2016年09月25日 22時43分42秒 | 政治
 そもそも政治家にとって「二重国籍」だと問題が起きるのだろうか。今まで、その根本的な問題が、きちんと考えられていないと思う。深く考えていくと、「二重国籍」を問題視する考えは、「国家主義的な国家観」によるものではないかと思われるのである。

 ちょっと考えると、国会議員は国政の進路を決定するわけだから、「二重国籍」だと「どっちの国の利益を優先するのか」という問題が起きそうに思う。この「利益相反」というのが、一番最初に言われるんだろうと思う。確かに、弁護士が民事裁判で原告側、被告側双方の代理人になったりしてはおかしい。(もちろん禁止されている。)だけど、その場合は弁護士は仕事でやっているわけだから、「争っている双方から弁護料を得る」ことになり、おかしいのは誰でも判る。

 しかし、蓮舫氏は日本国の国会議員しか務めていない。今まで「二重国籍者」が、同時に二つの国の要職を務めたり、国会議員になったことはないんじゃないかと思う。同時に二つ以上の国の政治家になるのは、その場合は確かに「利益相反」の恐れがあるから問題だろう。でも、アルベルト・フジモリの場合だって、ペルー大統領は辞任していた。世界を見てみると、元ジョージア(グルジア)大統領のサアカシビリは、2012年の大統領選挙に敗れた後、事実上ウクライナに亡命状態にある。同地でポロシェンコ大統領の支持でウクライナ国籍を取り、オデッサ州知事に任命された。そういう人もいるわけだが、同じ時期に両方の国の要職を務めたわけではない。
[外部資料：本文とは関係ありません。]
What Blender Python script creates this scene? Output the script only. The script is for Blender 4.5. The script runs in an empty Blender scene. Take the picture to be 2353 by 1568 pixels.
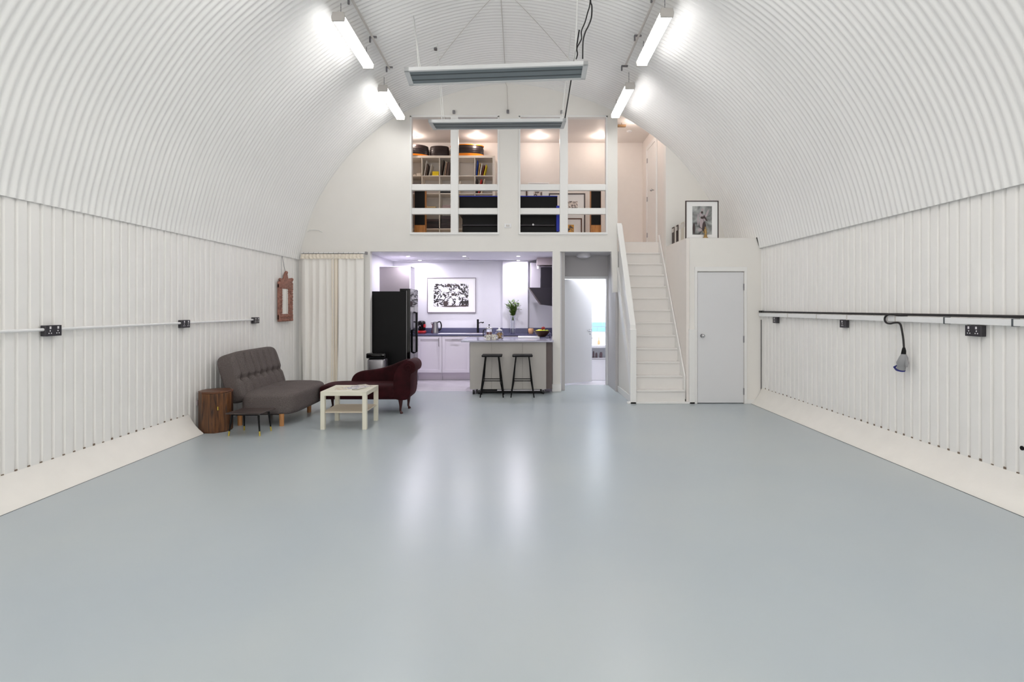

 だから、「二重国籍」が問題なのではない。もちろん蓮舫氏が台湾立法院選挙に出るというならば問題だけど、そんなことではないのだから。でも、それを問題視する人がいる。民主政治における「国会議員」(地方議員も)の意味を判っていないのかもしれない。蓮舫氏が「誰を代表するか」と言えば、それは「日本国民」を代表している。日本の国政選挙に当選するというのは、そういうことである。参議院の東京選挙区から選出されているが、東京都民の代表ではない。国会議員は地方の利益代表ではない。どこで選出されても、日本国民全体の代表となる。仮に「二重国籍者」であったとしても、議員は選ばれた代表なのだから、その議員を選んだ国しか代表できない。だから問題ないのである。
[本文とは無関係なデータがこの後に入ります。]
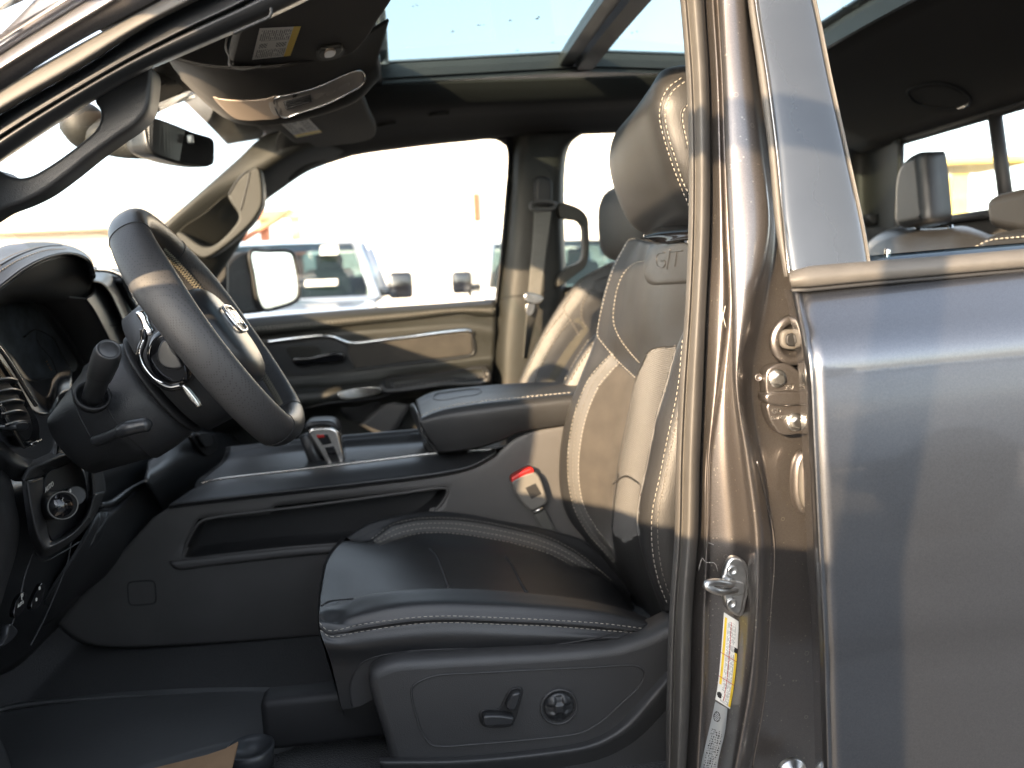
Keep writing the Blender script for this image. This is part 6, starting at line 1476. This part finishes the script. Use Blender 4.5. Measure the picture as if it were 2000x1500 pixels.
# end of the dash: bluish kick panel at the lower left corner
s = MB(); s.patch([[(-60, 1380, .98), (0, 1440, .98), (28, 1520, .98), (30, 1580, .98)], [(-90, 1400, .95), (-40, 1460, .95), (-20, 1520, .95), (-20, 1580, .95)]], 20, 8); s.build('kick_panel', 'smooth', truck, thick=.004)
# centre stack edge under the wheel (climate panel)
b = MB(); q = [Ux(x, y, -.50) for x, y in crom([(374, 850), (380, 845), (414, 846), (425, 852), (430, 876), (426, 886), (404, 894), (396, 890), (382, 870)], 50, True)]; b.prism(q, (-.008, 0, 0), 0, .003); cp_ = b.build('climate_panel', 'smooth', dso)
b = MB(); q = [Ux(x, y, -.494) for x, y in crom([(376, 850), (412, 848), (420, 856), (422, 880), (404, 890), (390, 876)], 40, True)]; b.prism(q, (-.006, 0, 0), 0, .001); b.build('panel_recess', 'matte', cp_)
b = MB(); q = [Ux(x, y, -.484) for x, y in crom([(390, 846), (412, 848), (416, 866), (402, 872), (396, 864)], 40, True)]; b.prism(q, (-.01, 0, 0), 0, .002); b.build('climate_button', 'plastic2', cp_)
b = MB(); b.patch([rx([(290, 900), (340, 868), (400, 846), (440, 846), (470, 856)], -.53), rx([(286, 935), (345, 905), (400, 886), (440, 878), (474, 880)], -.50), rx([(300, 965), (350, 948), (400, 930), (440, 915), (480, 905)], -.505), rx([(320, 1000), (370, 985), (410, 965), (450, 945), (484, 930)], -.54)], 30, 24); b.build('stack_base', 'smooth', dso, thick=.004)

# ================================================================ steering column and wheel
Wc = U(424, 652, 1.22)
wn = Vector((.855, .075, .519)).normalized(); wu = Vector((-.519, 0, .855)).normalized(); wr_ = wu.cross(wn).normalized()
# yaw a touch of the projected ellipse
sc2 = MB()
Cc = Wc + Vector((.0, -.01, -.022)); sc2.lathe(Cc, -wn, [(.095, .078), (.105, .083), (.13, .085), (.158, .084), (.165, .079), (.24, .052)], 48, 0, up=wu, sq=(.98, .95))
sco = sc2.build('steering_column', 'plastic', truck)
s = MB(); s.lathe(Cc, -wn, [(.085, .076), (.089, .0855), (.092, .0855), (.096, .078)], 48, 0, up=wu, sq=(.98, .95)); s.build('column_collar', 'matte', sco)
b = MB(); SCB = sc2.bvh(); s = MB(); s.tube(onto(SCB, [(160, 706), (140, 745), (150, 800), (176, 853)], 40, lift=0), .0012, 5); s.tube(onto(SCB, [(196, 772), (230, 830), (300, 900)], 40, lift=0), .0012, 5); s.build('column_seam', 'matte', sco)
c0, c1 = U(183, 768, 1.08), U(213, 682, 1.00); ax = (c1 - c0).normalized(); Ls = (c1 - c0).length
s = MB(); s.lathe(c0, ax, [(-.02, .012), (0, .0125), (Ls*.35, .0128), (Ls*.42, .0148), (Ls*.72, .0162), (Ls*.9, .0158), (Ls*.98, .0140), (Ls, .0135), (Ls + .0006, .0115), (Ls - .0008, .0112), (Ls + .0002, .010), (Ls + .001, .004)], 40); sk_ = s.build('wiper_stalk', 'smooth', sco)
s = MB(); s.lathe(c0 + ax*Ls*.52, ax, [(0, .0153), (.0008, .0153)], 36); s.build('stalk_ring', 'matte', sco)
s = MB(); s.lathe(c0 - ax*.006, ax, [(-.008, .022), (.0, .0222), (.003, .020), (-.004, .0175), (-.01, .014)], 40); s.build('stalk_boot', 'matte', sco)
s = MB(); s.text('~', c0 + ax*Ls*.68 + (CAM - c0).normalized()*.0165, (1, 0, .1), ax, .022, .0004); s.build('stalk_symbol', 'thread2', sco)
s = MB(); s.tube([U(x, y, Y) for x, y, Y in crom([(186, 862, 1.10), (215, 852, 1.08), (245, 838, 1.06), (270, 832, 1.06), (296, 828, 1.06)], 30)], [.0075]*14 + [.0095]*14 + [.007, .004], 12, 0); s.build('tilt_lever', 'smooth', sco)

sw = bpy.data.objects.new('steering_wheel', None); COL.objects.link(sw); sw.parent = truck; sw['label'] = 'leather steering wheel with perforated grips'
NP = 150; RW = .188
def wheel_pt(a, r=RW):
    """angle from the top; flat bottom"""
    y = math.sin(a)*r*1.0; u = math.cos(a)*r
    fl = -.172
    if u < fl + .02:
        t = (fl + .02 - u)/.036; u = fl + .02 - .020*min(1, t)**.8
    return Wc + wr_*y + wu*u
rim = MB(); rows = []; NS = 36
for i in range(NP):
    a = 2*math.pi*i/NP; p = wheel_pt(a); rad = (p - Wc).normalized()
    # thicker hand grips at ten-to-two and below
    g1 = math.exp(-((abs(math.atan2(math.sin(a), math.cos(a))) - R(62))/R(22))**2)
    hn, hr_ = .0265 + .003*g1, .0195 + .0025*g1
    rows.append([p + wn*hn*math.copysign(abs(math.cos(q))**.9, math.cos(q)) + rad*hr_*math.copysign(abs(math.sin(q))**.9, math.sin(q)) for q in [2*math.pi*k/NS for k in range(NS)]])
rim.grid(rows, 0, True, cu=True, cv=True)
perf = mat('perforated leather', (.036, .036, .038), .5, bump=('grain', 900, .3, .0005))
def perf_nodes(m):
    """regular pin holes by object position round the rim"""
    n = m.node_tree.nodes; l = m.node_tree.links; b_ = n['Principled BSDF']
    tc = n.new('ShaderNodeTexCoord'); vo = n.new('ShaderNodeTexVoronoi'); vo.inputs['Scale'].default_value = 300; vo.inputs['Randomness'].default_value = .12
    l.new(tc.outputs['Object'], vo.inputs['Vector'])
    lt = n.new('ShaderNodeMath'); lt.operation = 'LESS_THAN'; lt.inputs[1].default_value = .26; l.new(vo.outputs['Distance'], lt.inputs[0])
    mx = n.new('ShaderNodeMix'); mx.data_type = 'RGBA'; mx.inputs[6].default_value = (.036, .036, .038, 1); mx.inputs[7].default_value = (.010, .010, .010, 1)
    l.new(lt.outputs[0], mx.inputs[0]); l.new(mx.outputs[2], b_.inputs['Base Color'])
perf_nodes(perf)
for k in range(NP*NS):
    i = k//NS; a = 360*i/NP; q = k % NS
    aa = a if a <= 180 else 360 - a
    if 36 < aa < 150 : rim.m[k] = 1
for a_ in (36, -36, 150, -150):
    a = R(a_); p = wheel_pt(a); rad = (p - Wc).normalized()
    g1 = math.exp(-((abs(a) - R(62))/R(22))**2); hn, hr_ = .0268 + .003*g1, .0198 + .0025*g1
    rim.tube([p + wn*hn*math.copysign(abs(math.cos(q))**.9, math.cos(q)) + rad*hr_*math.copysign(abs(math.sin(q))**.9, math.sin(q)) for q in [2*math.pi*k/40 for k in range(40)]], .0008, 5, 2, closed=True)
# cross stitching on the inside of the rim
def inner(a, off):
    p = wheel_pt(a); rad = (p - Wc).normalized(); g1 = math.exp(-((abs(math.atan2(math.sin(a), math.cos(a))) - R(62))/R(22))**2)
    return p - rad*(.0199 + .0025*g1) + wn*off
n_ = 44
for side in (1, -1):
    for rng in ((24, 96), (112, 150)):
        m_ = int((rng[1] - rng[0])/1.7)
        for i in range(m_):
            a = R(rng[0] + 1.7*i)*side; b_ = R(rng[0] + 1.7*(i + 1))*side
            rim.tube([inner(a, -.0055), inner((a + b_)/2, .0), inner(b_, .0055)], .0007, 4, 3); rim.tube([inner(a, .0055), inner((a + b_)/2, .0), inner(b_, -.0055)], .0007, 4, 3)
rim.build('rim', ['leather', perf, 'rubberd', mat('thread pale', (.15, .135, .10), .7)], sw)
# hub, airbag cover
def wl(y, u, n): return Wc + wr_*y + wu*u + wn*n
hb = MB(); rows = []
for i in range(15):
    t = i/14; rr = math.sin(math.pi/2*t)**.75; hgt = -.030 + .062*math.sqrt(max(0, 1 - (t*.98)**2.6))
    rows.append([wl(.088*rr*math.copysign(abs(math.sin(q))**.8, math.sin(q)), -.010 + .084*rr*math.copysign(abs(math.cos(q))**.85, math.cos(q)), hgt) for q in [2*math.pi*k/56 for k in range(56)]])
hb.grid(rows, 0, True, cu=True); hb.build('airbag_cover', 'smooth', sw)
# emblem letters and outline
b = MB(); ec = wl(.0, .004, .0335)
b.text('RAM', ec, wr_, wu, .034, .004, 0, width=.075); b.build('emblem_letters', 'chrome', sw)
b = MB(); b.tube([ec + wr_*x*.046 + wu*y*.022 + wn*.001 for x, y in [(math.copysign(abs(math.cos(q))**.5, math.cos(q)), math.copysign(abs(math.sin(q))**.5, math.sin(q))) for q in [2*math.pi*k/48 for k in range(48)]]], .0022, 8, closed=True); b.build('emblem_ring', 'chrome', sw)
b = MB()
for dy, t in ((-.040, 'SRS'), (.030, 'AIRBAG')): b.text(t, wl(dy, -.052, .024), wr_, wu, .008, .0006)
b.build('airbag_text', 'matte', sw)
# spokes: two sideways, one down
for sgn in (1, -1):
    b = MB(); rows = []
    for i in range(9):
        t = i/8; y = sgn*(.060 + (RW - .070)*t); hw_ = .040 - .012*t; nn = -.020 + .012*t
        rows.append([wl(y, -.006 + hw_*math.cos(q), nn + .014*math.sin(q)) for q in [2*math.pi*k/24 for k in range(24)]])
    b.grid(rows, 0, True, cu=True, caps=True); b.build('spoke', 'gloss', sw)
    b = MB(); q = [wl(sgn*(.125 + .032*x), -.006 + .024*y, -.004) for x, y in [(math.copysign(abs(math.cos(a))**.5, math.cos(a)), math.copysign(abs(math.sin(a))**.5, math.sin(a))) for a in [2*math.pi*k/32 for k in range(32)]]]
    b.prism(q, -wn*.01, 0, .002); b.build('spoke_switch', 'smooth', sw)
for sgn in (1, -1):
    b = MB(); rows = []
    for i in range(10):
        t = i/9; u = -.075 - .085*t; y = sgn*(.030 + .018*t); 
        rows.append([wl(y + .011*math.cos(q), u, -.022 + .016*t + .009*math.sin(q)) for q in [2*math.pi*k/16 for k in range(16)]])
    b.grid(rows, 0, True, cu=True, caps=True); b.build('lower_spoke', 'satin', sw)
# back cover of the hub
b = MB(); b.lathe(Wc + Vector((0, 0, -.012)), -wn, [(.0, .088), (.02, .098), (.05, .102), (.084, .098), (.088, .07)], 48, 0, up=wu, sq=(1.02, .98)); 
b.build('back_cover', 'plastic', sw)
# near-side spoke back with rear switch pod, its bright frame and paddle
b = MB(); b.slab([(283, 700), (286, 672), (300, 652), (330, 640), (350, 650), (364, 690), (372, 730), (360, 752), (332, 756), (304, 742)], 1.085, .04, 0, .008, n=70); pod = b.build('switch_pod', 'gloss', sw)
b = MB(); b.slab([(306, 690), (316, 666), (326, 664), (336, 680), (352, 704), (356, 718), (340, 722), (320, 718), (308, 706)], 1.076, .01, 0, .003, n=50); b.build('rear_button', 'smooth', sw)
b = MB(); b.tube([U(x, y, 1.078) for x, y in crom([(318, 668), (330, 672), (346, 698), (352, 714)], 30)], .0014, 6); b.build('button_edge', 'trim', sw)
b = MB(); b.tube([U(x, y, 1.072) for x, y in crom([(280, 642), (281, 663), (272, 690), (277, 712), (300, 740), (330, 757), (354, 754)], 60)], .0048, 10, flat=(1, .7)); b.build('chrome_frame', 'gloss', sw)
b = MB(); b.tube([U(x, y, 1.067) for x, y in crom([(281, 664), (273, 690), (279, 711), (300, 738), (318, 748)], 40)], .0014, 6); b.build('frame_glint', 'chrome', sw)
b = MB(); b.slab([(264, 610), (276, 607), (284, 615), (290, 632), (298, 646), (296, 654), (286, 656), (280, 648), (274, 630)], 1.070, .012, 0, .003, n=50); b.build('paddle_top', 'chrome', sw)
b = MB(); b.slab([(354, 755), (358, 751), (364, 754), (390, 788), (391, 794), (384, 797), (378, 792), (358, 766)], 1.066, .012, 0, .003, n=50); b.build('paddle_lower', 'satin', sw)

# ================================================================ on the floor
fm = MB()
f0 = [(-60, 1400), (20, 1375), (170, 1357), (330, 1346), (480, 1342), (600, 1344), (645, 1347)]; f1 = [(-60, 1620), (100, 1590), (300, 1530), (420, 1490), (520, 1470), (570, 1450), (600, 1400)]
fz = .735
rows = []
for i in range(26):
    t = i/25; A = crom(f0, 40); B = crom(f1, 40); row = []
    for j in range(40):
        x = A[j][0] + (B[j][0] - A[j][0])*t; y = A[j][1] + (B[j][1] - A[j][1])*t
        z = fz + .016*math.exp(-(t/.05)**2) - .012*math.exp(-((1 - t)/.06)**2) + .004*math.sin(j*.16)
        row.append(Uz(x, y, z))
    rows.append(row)
fm.grid(rows, 0)
fmo = fm.build('floor_mat', mat('rubber mat', (.060, .061, .062), .40, bump=('noise', 120, .1, .002), var=.15, var_scale=6), None, thick=.012)
tag(fmo, 'dark smooth rubber floor mat lying in the driver footwell', 'floor mat')
cbx = MB(); q = [Uz(x, y, .79 + .02*(x - 300)/160) for x, y in ((230, 1530), (300, 1500), (365, 1484), (405, 1474), (440, 1462), (465, 1448), (452, 1500), (440, 1560), (330, 1580))]
cbx.prism(q, (0, 0, -.004), 0); cbo = cbx.build('cardboard_piece', 'cardboard', None); tag(cbo, 'torn brown cardboard piece lying on the floor mat', 'cardboard')
cupm = mat('cup plastic', (.03, .032, .035), .35)
cc = Uz(492, 1500, .745); b = MB(); b.lathe(cc, (0, 0, 1), [(0, .030), (.02, .032), (.032, .034), (.034, .031), (.028, .029), (.026, .004)], 36); co = b.build('cup_like_part', cupm, truck)  # cup-like thing on the floor, kept with the truck
for dx_, y_, l_ in ((.02, 1.15, .30), (.14, 1.50, .30)):
    sr_ = MB(); sr_.box((U(700, 1450, 1.2).x + dx_, y_, .79), (l_, .05, .08), 0, bevel=.012); sr_.build('seat_rail', 'matte', truck)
 だけど、なんとなく「二重国籍」だと問題に思ってしまうのは、「古い国家観」というか、昔ながらの感覚があるんじゃないか。「二つの国に忠誠を誓えるのか」といったような。でも、政治家に限らず、国民全員が、何も「国家に忠誠を誓う」必要はないはずである。君主制国家における「二人の君主に仕えるのは不忠である」みたいな感覚ではないかと思う。今の民主政治では、国会議員は主権を持つ国民の代表である。だけど、自民党改憲草案では「天皇元首化」「国防軍設置」などが明記されている。そういう感覚で見れば、「二重国籍者」は「天皇に対する不忠の輩」と批判されるのかもしれない。

 大昔の中国に、「伯夷・叔斉」(はくい・しゅくせい)という兄弟がいた。殷が滅んだあとに、周に仕えることをせず、山奥で隠者となって山菜を食べていて餓死したという。この兄弟が儒教では聖人とされ、「二つの王朝に仕えなかった姿勢」が理想とされた。日本の武士の考えの中には、「主君の家」どころか「主君個人」に恩顧を受けているという意識から、主君の死後に「殉死」することさえ江戸初期まで見られた。武士というのは、本質的に戦争が仕事という存在だから、戦争で「味方を貫くか敵に回るか」は命を懸けた決断となる。そこで、武士にとっては「絶対に主君を裏切らない」というのが、至高の道徳とされたわけだろう。

 でも、現代の民主社会では、国民には自国の戦争を批判する自由もある。それどころか、日本は「国際紛争を解決する手段」としての戦争を憲法で放棄した。大日本帝国憲法にあった「兵役の義務」も今はない。「徴兵制度」は憲法違反とされている。だから、もし戦争になった時に「二重国籍者」はどちらの国で戦うのかという問題も存在しないはずである。それなのに、つい「国家への忠誠」などという発想をしてしまう。そこに「国家主義的思考」の名残りがあるというべきだろう。どうしても「忠誠」という言葉を使いたい人は、政治家は「選出国民への忠誠」が必要というべきだろう。

 ところで、「国民には権利だけでなく義務もある」などとやたらに強調する人がいる。その通りだけど、義務といっても日本国憲法には「兵役」の義務はない。「教育」「労働」の義務もあるけど、実質的に重要な意味があるのは「納税の義務」である。「二重国籍」であっても、納税のもとになる経済行為を行っていなかったら義務を果たしようもない。一方、「多国籍企業」は税額が安い国に資産を移したりして節税している。今世界で問題なのは、「二重国籍」ではなく「多国籍」の方ではないのか。まさに「非国民」として活動している企業のありようを覆い隠すのが、「二重国籍」問題のもう一つの意味ではないか。